### Data lines

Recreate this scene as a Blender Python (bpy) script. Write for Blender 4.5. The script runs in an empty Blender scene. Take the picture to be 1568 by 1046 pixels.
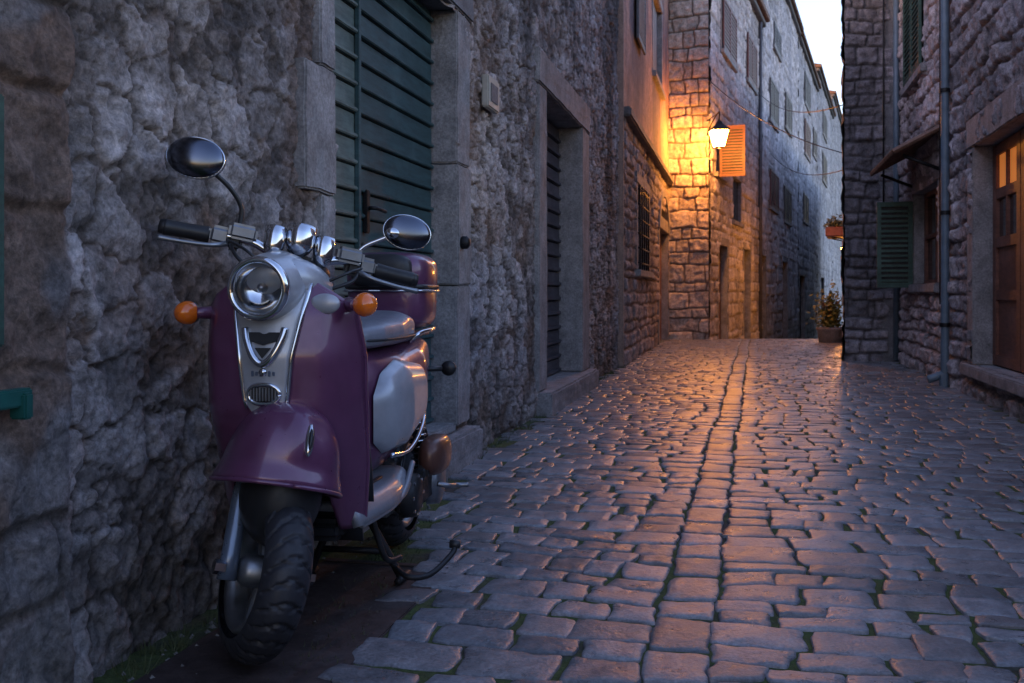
import bpy, bmesh, math, random
import numpy as np
from mathutils import Vector, Matrix, noise as mnoise
random.seed(7); rng=np.random.default_rng(5)
scene=bpy.context.scene
scene.view_settings.view_transform='Standard'
scene.view_settings.look='None'; scene.view_settings.exposure=0
F=1524.0; CH=.905
def PX(px,d): return (px-784)/F*d
def PZ(py,d): return CH-(py-450)/F*d

# ---------------------------------------------------------------- materials
def newmat(name):
    m=bpy.data.materials.new(name); m.use_nodes=True
    return m,m.node_tree,m.node_tree.nodes['Principled BSDF']
def L(nt,a,b): nt.links.new(a,b)
def mixc(nt,fac,a,b,mode='MIX'):
    n=nt.nodes.new('ShaderNodeMix'); n.data_type='RGBA'; n.blend_type=mode
    for s,v in ((0,fac),(6,a),(7,b)):
        if isinstance(v,bpy.types.NodeSocket): L(nt,v,n.inputs[s])
        else: n.inputs[s].default_value=v if s==0 else (*v,1) if len(v)==3 else v
    return n.outputs[2]
def ramp(nt,inp,stops):
    r=nt.nodes.new('ShaderNodeValToRGB'); L(nt,inp,r.inputs[0])
    e=r.color_ramp.elements
    while len(e)<len(stops): e.new(.5)
    for i,(p,c) in enumerate(stops):
        e[i].position=p; e[i].color=(c,c,c,1) if not hasattr(c,'__len__') else (*c,1)
    return r.outputs[0]
def noisetex(nt,scale,detail=6,rough=.6,vec=None,dist=0):
    n=nt.nodes.new('ShaderNodeTexNoise'); n.inputs['Scale'].default_value=scale
    n.inputs['Detail'].default_value=detail; n.inputs['Roughness'].default_value=rough
    n.inputs['Distortion'].default_value=dist
    if vec is not None: L(nt,vec,n.inputs['Vector'])
    return n.outputs[0]
def geo(nt): return nt.nodes.new('ShaderNodeNewGeometry').outputs['Position']
def objc(nt): return nt.nodes.new('ShaderNodeTexCoord').outputs['Object']
def bump(nt,h,st,dist,prev=None):
    b=nt.nodes.new('ShaderNodeBump'); b.inputs['Strength'].default_value=st; b.inputs['Distance'].default_value=dist
    L(nt,h,b.inputs['Height'])
    if prev is not None: L(nt,prev,b.inputs['Normal'])
    return b.outputs[0]
def stone_attr(name,tint=(1,1,1),rough=.85,b1=.6,scale=1.0):
    m,nt,p=newmat(name); pos=geo(nt)
    a=nt.nodes.new('ShaderNodeAttribute'); a.attribute_name='Col'
    n1=noisetex(nt,9*scale,7,.7,pos); n2=noisetex(nt,60*scale,4,.7,pos); n3=noisetex(nt,1.3*scale,3,.6,pos)
    c=mixc(nt,1.0,a.outputs['Color'],ramp(nt,n1,[(.3,.5),(.7,1.5)]),'MULTIPLY')
    c=mixc(nt,1.0,c,ramp(nt,n2,[(.3,.5),(.7,1.45)]),'MULTIPLY')
    c=mixc(nt,1.0,c,ramp(nt,n3,[(.3,(.78,.78,.82)),(.7,(1.2,1.15,1.1))]),'MULTIPLY')
    c=mixc(nt,1.0,c,tint,'MULTIPLY')
    L(nt,c,p.inputs['Base Color']); p.inputs['Roughness'].default_value=rough
    b=bump(nt,noisetex(nt,26*scale,8,.78,pos),b1,.035/scale)
    L(nt,b,p.inputs['Normal']); return m
def stone_plain(name,col,rough=.8,b1=.5,var=.5):
    m,nt,p=newmat(name); pos=geo(nt)
    n1=noisetex(nt,6,7,.7,pos); n2=noisetex(nt,70,4,.7,pos)
    c=mixc(nt,1.0,col,ramp(nt,n1,[(.3,1-var),(.7,1+var*.6)]),'MULTIPLY')
    c=mixc(nt,1.0,c,ramp(nt,n2,[(.35,.7),(.65,1.25)]),'MULTIPLY')
    L(nt,c,p.inputs['Base Color']); p.inputs['Roughness'].default_value=rough
    b=bump(nt,noisetex(nt,35,7,.75,pos),b1,.012); L(nt,b,p.inputs['Normal']); return m
def paint_wood(name,col,rough=.55,var=.5):
    m,nt,p=newmat(name); pos=geo(nt)
    mp=nt.nodes.new('ShaderNodeMapping'); L(nt,pos,mp.inputs[0]); mp.inputs['Scale'].default_value=(2,2,14)
    n1=noisetex(nt,3,7,.7,mp.outputs[0]); n2=noisetex(nt,3,5,.65,pos)
    c=mixc(nt,1.0,col,ramp(nt,n1,[(.3,1-var),(.7,1+var*.5)]),'MULTIPLY')
    c=mixc(nt,ramp(nt,n2,[(.50,0.0),(.68,.6)]),c,tuple(min(1,x*1.5+.03) for x in col))
    L(nt,c,p.inputs['Base Color']); p.inputs['Roughness'].default_value=rough
    L(nt,bump(nt,n1,.35,.004),p.inputs['Normal']); return m
def simple(name,col,rough=.4,metal=0,coat=0,dirt=.25,bumpy=0):
    m,nt,p=newmat(name); o=objc(nt)
    n1=noisetex(nt,9,5,.65,o)
    c=mixc(nt,1.0,col,ramp(nt,n1,[(.3,1-dirt),(.7,1+dirt*.4)]),'MULTIPLY')
    L(nt,c,p.inputs['Base Color'])
    r=ramp(nt,noisetex(nt,25,4,.7,o),[(.3,max(.03,rough*.75)),(.7,min(1,rough*1.3))]); L(nt,r,p.inputs['Roughness'])
    p.inputs['Metallic'].default_value=metal
    p.inputs['Coat Weight'].default_value=coat; p.inputs['Coat Roughness'].default_value=.08
    if bumpy: L(nt,bump(nt,noisetex(nt,60,5,.6,o),bumpy,.003),p.inputs['Normal'])
    return m
def emit(name,col,s):
    m,nt,p=newmat(name); p.inputs['Base Color'].default_value=(*col,1)
    p.inputs['Emission Color'].default_value=(*col,1); p.inputs['Emission Strength'].default_value=s; return m

M_wall=stone_attr('rubble_stone',(1.03,.98,.97),b1=.9); M_wall2=stone_attr('coursed_stone',(1,.97,.99),b1=.5)
M_far=stone_attr('far_stone',b1=.3,scale=.6)
M_frame=stone_plain('dressed_limestone',(.26,.25,.255)); M_frame_d=stone_plain('dressed_limestone_dark',(.15,.145,.155))
M_plaster=stone_plain('weathered_plaster',(.32,.22,.18),b1=.25,var=.35)
M_green=paint_wood('green_painted_boards',(.105,.145,.135)); M_green2=paint_wood('teal_painted_boards',(.030,.072,.08))
M_dkgreen=paint_wood('dark_green_shutter',(.022,.065,.05)); M_brown=paint_wood('brown_shutter',(.15,.055,.035)); M_redb=paint_wood('red_brown_shutter',(.13,.045,.05))
M_greyw=paint_wood('grey_shutter',(.075,.075,.09)); M_dark=simple('dark_interior',(.01,.01,.012),.6)
M_glass=simple('window_glass',(.02,.025,.03),.08)
M_tile=stone_plain('roof_tile',(.22,.12,.08)); M_iron=simple('iron',(.02,.02,.022),.5,.6)
M_pipe=simple('pipe_paint',(.12,.17,.22),.45,.1); M_cable=simple('cable',(.015,.015,.018),.6)
M_plastic=simple('plastic_plate',(.4,.38,.33),.5)

def cobmat():
    m,nt,p=newmat('cobblestone'); pos=geo(nt)
    a=nt.nodes.new('ShaderNodeAttribute'); a.attribute_name='Col'
    n1=noisetex(nt,14,7,.7,pos); n2=noisetex(nt,90,5,.7,pos)
    c=mixc(nt,1.0,a.outputs['Color'],ramp(nt,n1,[(.3,.6),(.7,1.3)]),'MULTIPLY')
    c=mixc(nt,1.0,c,ramp(nt,n2,[(.3,.6),(.7,1.3)]),'MULTIPLY')
    L(nt,c,p.inputs['Base Color'])
    L(nt,ramp(nt,noisetex(nt,7,6,.65,pos),[(.3,.22),(.7,.46)]),p.inputs['Roughness'])
    b=bump(nt,noisetex(nt,14,8,.66,pos),.36,.022); b=bump(nt,n2,.4,.003,b); L(nt,b,p.inputs['Normal']); return m
M_cob=cobmat()
def groundmat():
    m,nt,p=newmat('joint_dirt'); pos=geo(nt)
    n=noisetex(nt,1.7,6,.65,pos); n2=noisetex(nt,60,5,.7,pos)
    c=mixc(nt,ramp(nt,n,[(.38,0.0),(.50,1.0)]),(.045,.04,.037),(.06,.085,.02))
    c=mixc(nt,1.0,c,ramp(nt,n2,[(.3,.5),(.7,1.5)]),'MULTIPLY')
    L(nt,c,p.inputs['Base Color']); p.inputs['Roughness'].default_value=.95
    L(nt,bump(nt,noisetex(nt,40,7,.7,pos),.8,.02),p.inputs['Normal']); return m
M_ground=groundmat()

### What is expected
Please restate the material above line by line, exactly, beginning at its first line and ending with the line that contains "def PZ(py,d): return CH-(py-450)/F*d", without any pictures.

### Task response
Recreate this scene as a Blender Python (bpy) script. Write for Blender 4.5. The script runs in an empty Blender scene. Take the picture to be 1568 by 1046 pixels.
import bpy, bmesh, math, random
import numpy as np
from mathutils import Vector, Matrix, noise as mnoise
random.seed(7); rng=np.random.default_rng(5)
scene=bpy.context.scene
scene.view_settings.view_transform='Standard'
scene.view_settings.look='None'; scene.view_settings.exposure=0
F=1524.0; CH=.905
def PX(px,d): return (px-784)/F*d
def PZ(py,d): return CH-(py-450)/F*d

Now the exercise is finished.